While expensive hardware devices and PC rigs appear to be holding strong in the video game market space, companies like Microsoft, makers of the Xbox platform, are moving full-steam ahead to bring gaming into the world of streaming.

"We love our console business and we've already announced our next generation console," Kareem Choudhry, corporate vice president of gaming cloud at Microsoft, told Cheddar's Hope King on Wednesday. "We see the move to a streaming world as an additive to everything that we're doing on console and PC and not replace-ative."

With Project xCloud, Microsoft throws its hat in the ring against the upcoming Google Stadia and the already-existing PlayStation Now service, allowing games to stream from hardware located in the cloud network, rather than relying on expensive devices in the home. Not unlike the advent of streaming movies, the change could be big for expanding the base of gaming consumers.
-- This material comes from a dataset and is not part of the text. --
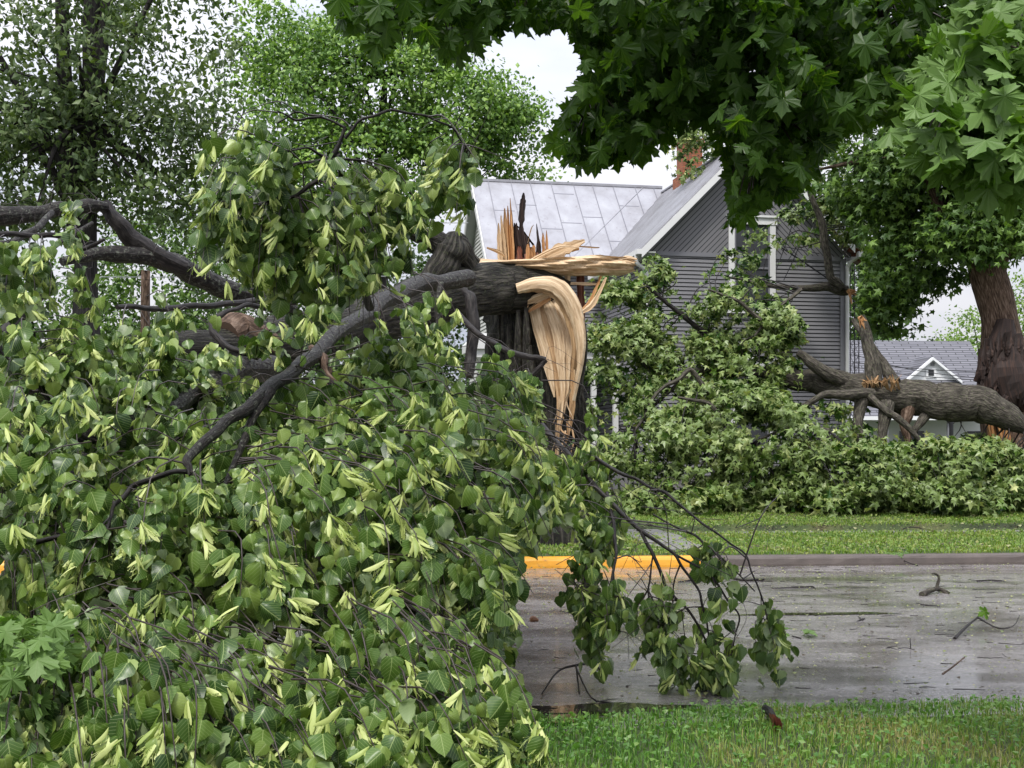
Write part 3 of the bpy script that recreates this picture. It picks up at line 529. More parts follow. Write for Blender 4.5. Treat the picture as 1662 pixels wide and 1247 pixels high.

"We're going to enable an additional way for your players to engage with your content, which they get excited about, and then eventually we're going to create a motion, where people who, for whatever reason, choose not to have a console or don't have a gaming PC, to get access to that content as well," Choudhry said about what the growth of cloud gaming could mean for people accessing the games made by Microsoft's partners.

Distribution of video games has greatly changed over the years, as Wedbush analyst Michael Pachter discussed with Cheddar after the Electronics Entertainment Expo (E3), where Microsoft showed off its future cloud ambitions. The progression from stores to digital downloads has now moved beyond that, towards playing games without buying consoles or disks.

"Streaming is the future of gaming the same way that retail was the future of gaming in the 1970s," Pachter said. "It's a game changer for the consumer who wants to play games, but not badly enough to purchase a console or high-end PC, and there's a lot of them."

Pachter roughly estimates there are probably about 500 million people beyond the existing console and PC install base who would be interested in playing games casually and might be reached by the newer distribution model. And that means a very competitive space to gain those future consumers.

"Well, there are a lot of companies that are entering into the space. When we think about our own position, we really believe to have success in gaming at a global scale, we think that the three C's are what's important: content, community, and cloud," said Choudhry regarding the challenges xCloud faces

The Microsoft exec proudly touted the amount of content being produced by partners and development studios that have been acquired by Xbox, the millions-strong community already subscribed to the Xbox Live online service, and the established cloud infrastructure, Microsoft's Azure.

Choudhry says Azure is an important tool in reducing latency, the potential delay between games streaming to a user even as the user tries to enter commands with a controller.

"The biggest thing to combat latency would be to deploy hardware as close to users as possible and that's where I get really excited, that Azure's in 54 regions around the world," he noted, touting Microsoft's advantage.

The head of Microsoft's cloud gaming still won't throw out the current console generation with the cloud bathwater, reassuring the current and legacy users that the future still includes a brand new console already announced at E3 in June.

"When you think of our gaming journey to the cloud it really started with the original Xbox when we put an ethernet port on the back of that first console," Choudhry said. "So, I kind of see it more as a natural evolution than some radical new shift."

For Michael Pachter, the evolution of gaming put succinctly is: "The guy who wins is the guy who has content."